Jason Joly - jjoly@medialo.ca

Affronter les mots pour retrouver sa confiance en soi

Analphabétisme

Nicolas Leblanc

©Photo gracieuseté - Justin Faugère - L'Action

Nicolas Leblanc, de Saint-Charles-Borromée, a participé à l’émission L’épreuve des mots.

Alors qu’il fréquentait depuis quelques années le Centre d’alphabétisation populaire de la Matawinie Est (CAPME), le Charlois Nicolas Leblanc a été approché pour participer à l’émission L’épreuve des mots, présentée sur les ondes de Télé-Québec. Grâce à celle-ci, il a pu « sortir du garde-robe » et mettre en lumière les différentes réalités entourant les personnes analphabètes et les difficultés auxquelles elles font face au quotidien.

L’école n’a jamais été un sujet facile pour M. Leblanc qui a dû arrêter d’y aller à un très jeune âge. En effet, à 7 ans, une grave blessure à la tête l’a obligé à rester alité pendant une bonne partie de son enfance. « Je suis sorti de l’hôpital à 14 ans », révèle-t-il. Malgré un retard dans ses études, Nicolas Leblanc a réussi à entrer sur le marché du travail. Toutefois, son analphabétisme lui posait quelques problèmes dans certaines situations, ce qui a mis la puce à l’oreille de son petit-fils, Nicolas Turcotte. Ce dernier raconte avoir eu des doutes lorsque son grand-père insistait pour qu’il écrive des titres de chansons qu’il lui faisait écouter. « C’est là que j’ai vu qu’il avait de la difficulté à lire et qu’écrire sa chanson sur YouTube était tout un enjeu », se rappelle M. Turcotte.

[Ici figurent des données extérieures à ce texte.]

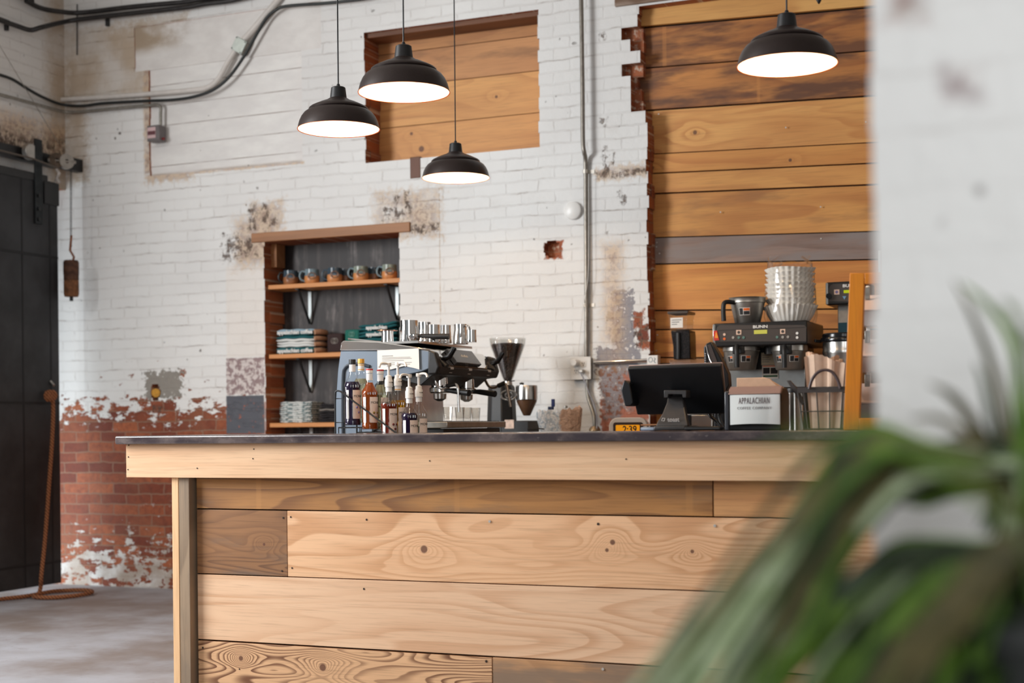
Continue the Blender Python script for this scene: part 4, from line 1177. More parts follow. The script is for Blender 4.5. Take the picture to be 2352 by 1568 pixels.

Le Charlois a donc été encouragé par son petit-fils à suivre des ateliers de lecture et d’écriture. « Pour avoir la sainte paix, j’ai dit que je retournerais à l’école. Et moi, quand je dis quelque chose, je tiens mes promesses », assure M. Leblanc, qui, selon ses aveux, n’était pas emballé au départ. Ainsi, il a tenté de contacter deux premiers centres d’alphabétisation dans la région qui, à son grand « bonheur », n’ont pas répondu à ses appels. Sa dernière tentative, soit de contacter le CAPME à Saint-Félix-de-Valois, a porté fruit. La directrice du centre, Marie-Josée Pepin, se souvient de l’hésitation de Nicolas Leblanc à l’idée de simplement entrer dans l’établissement. « Ça faisait plusieurs fois qu’il stationnait sa voiture, qu’il partait et qu’il revenait. Quand il est entré, je l’ai félicité d’avoir osé franchir la porte », dit-elle en ajoutant que c’était une grande preuve de courage de la part de l’homme de 66 ans. L’expérience a été une vraie révélation pour ce dernier : « Au départ, je me suis dit : je vais entrer et je pourrai ensuite dire à mon petit-fils que j’y suis allé, mais que ça n’a pas marché. Finalement, j’ai été bien reçu. Chaque fois que j’y allais, je me disais que c’était la dernière, mais j’y ai pris goût. »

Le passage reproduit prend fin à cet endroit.